Jay goes, "She's a drag queen!"

Then? Jade not only flubs her lines; she swears. Gasp! Cover Girls don't swear! I don't care what you've heard about Queen Latifa!

Afterwards, Jade AGAIN says that she "needed more direction." Um, remember your lines and don't swear. Is that good enough direction for you, dearie? Ah, yes, Jade's delusion that her failure is everyone's fault but her own continues. And the other girls flee the hot tub to escape her, leaving her alone with everyone who thinks she's "real."

*cricket* *cricket*

Judging! The panel reviews the girls' commercials. Apparently, each girl got two takes, and the judges are seeing what Jay and the director thought was each girl's best take.

Mollie looked scary. Danielle has to get rid of her hillbilly accent. Furonda did a pretty good job. Brook had dreadful stage fright. Nnenna lacked grace. Joanie lacked sophistication. Leslie did well. Sara had a drink in her hand the whole time. Jade--

"You guys used my worst take!"

[sound of needle scratching on record]

Oh, NO! SHE! DI'IN'T!

Well, Miss Tyra does not like that kind of back-talk at all. So she calls Jade out and says, "The director said that BOTH your takes were bad."

I clap gleefully and do a happy dance, waking Daisy and frightening Husband.

THEN! As if my cup did not already runneth over. Tyra takes it even further and tells Jade she looked "very draggish."

And my life is complete!

The final two come down to Jade and Mollie Sue. And Mollie Sue goes home because it's better to have a shitty personality than no personality. Apparently. Mollie Sue is, understandably, shocked and bitter about losing to a bitchy drag queen.

Next week: Brook gets pissed at Nnenna. For what? Hogging the phone? Snoring? I just can't imagine there's going to be anything exciting between those two.

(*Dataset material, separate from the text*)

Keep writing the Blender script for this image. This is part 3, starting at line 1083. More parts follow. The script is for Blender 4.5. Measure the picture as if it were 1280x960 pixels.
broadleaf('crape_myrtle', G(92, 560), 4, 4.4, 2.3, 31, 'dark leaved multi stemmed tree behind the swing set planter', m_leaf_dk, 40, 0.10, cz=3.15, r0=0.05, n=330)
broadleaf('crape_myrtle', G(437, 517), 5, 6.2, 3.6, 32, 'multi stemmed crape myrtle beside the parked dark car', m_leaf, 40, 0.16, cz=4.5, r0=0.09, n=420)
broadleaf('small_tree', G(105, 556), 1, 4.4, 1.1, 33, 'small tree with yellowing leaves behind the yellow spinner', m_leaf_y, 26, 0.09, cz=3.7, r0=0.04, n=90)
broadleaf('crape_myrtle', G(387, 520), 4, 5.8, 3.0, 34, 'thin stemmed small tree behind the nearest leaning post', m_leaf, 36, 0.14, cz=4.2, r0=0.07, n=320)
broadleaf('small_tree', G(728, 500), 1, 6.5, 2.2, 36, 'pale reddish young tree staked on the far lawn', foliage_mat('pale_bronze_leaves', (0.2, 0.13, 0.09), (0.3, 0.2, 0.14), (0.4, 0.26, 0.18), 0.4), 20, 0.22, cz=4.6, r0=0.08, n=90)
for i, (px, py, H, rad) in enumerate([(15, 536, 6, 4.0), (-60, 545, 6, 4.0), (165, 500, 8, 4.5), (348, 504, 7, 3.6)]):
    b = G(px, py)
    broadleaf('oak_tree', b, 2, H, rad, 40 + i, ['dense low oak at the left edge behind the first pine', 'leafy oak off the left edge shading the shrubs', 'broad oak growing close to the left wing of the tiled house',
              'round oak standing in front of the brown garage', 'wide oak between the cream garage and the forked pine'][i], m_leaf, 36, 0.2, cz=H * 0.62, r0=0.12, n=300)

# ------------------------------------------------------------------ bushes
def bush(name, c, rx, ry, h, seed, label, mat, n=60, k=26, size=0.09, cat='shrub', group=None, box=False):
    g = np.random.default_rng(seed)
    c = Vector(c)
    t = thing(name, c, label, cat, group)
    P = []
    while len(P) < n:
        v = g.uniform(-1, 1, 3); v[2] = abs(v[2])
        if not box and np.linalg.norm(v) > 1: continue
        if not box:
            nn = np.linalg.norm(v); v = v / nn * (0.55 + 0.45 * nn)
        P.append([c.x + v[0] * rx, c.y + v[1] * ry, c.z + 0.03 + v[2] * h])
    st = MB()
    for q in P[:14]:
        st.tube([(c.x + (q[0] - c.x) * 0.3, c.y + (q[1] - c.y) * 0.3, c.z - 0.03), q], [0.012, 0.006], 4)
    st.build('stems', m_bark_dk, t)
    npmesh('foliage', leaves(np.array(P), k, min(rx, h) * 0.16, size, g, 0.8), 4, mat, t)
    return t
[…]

And if that's the best teaser they can come up with for next week, I'm not excited.

Posted on April 7, 2006 03:06 PM

Comments

Hi there, I just found your site through the comments on MG. I love your review of ANTM, I thought Jade was a riot, she kept twirling and saying 'fabulous!'. When she stood there and forgot her lines I was giddy with delight. I think I peed a little when she swore too.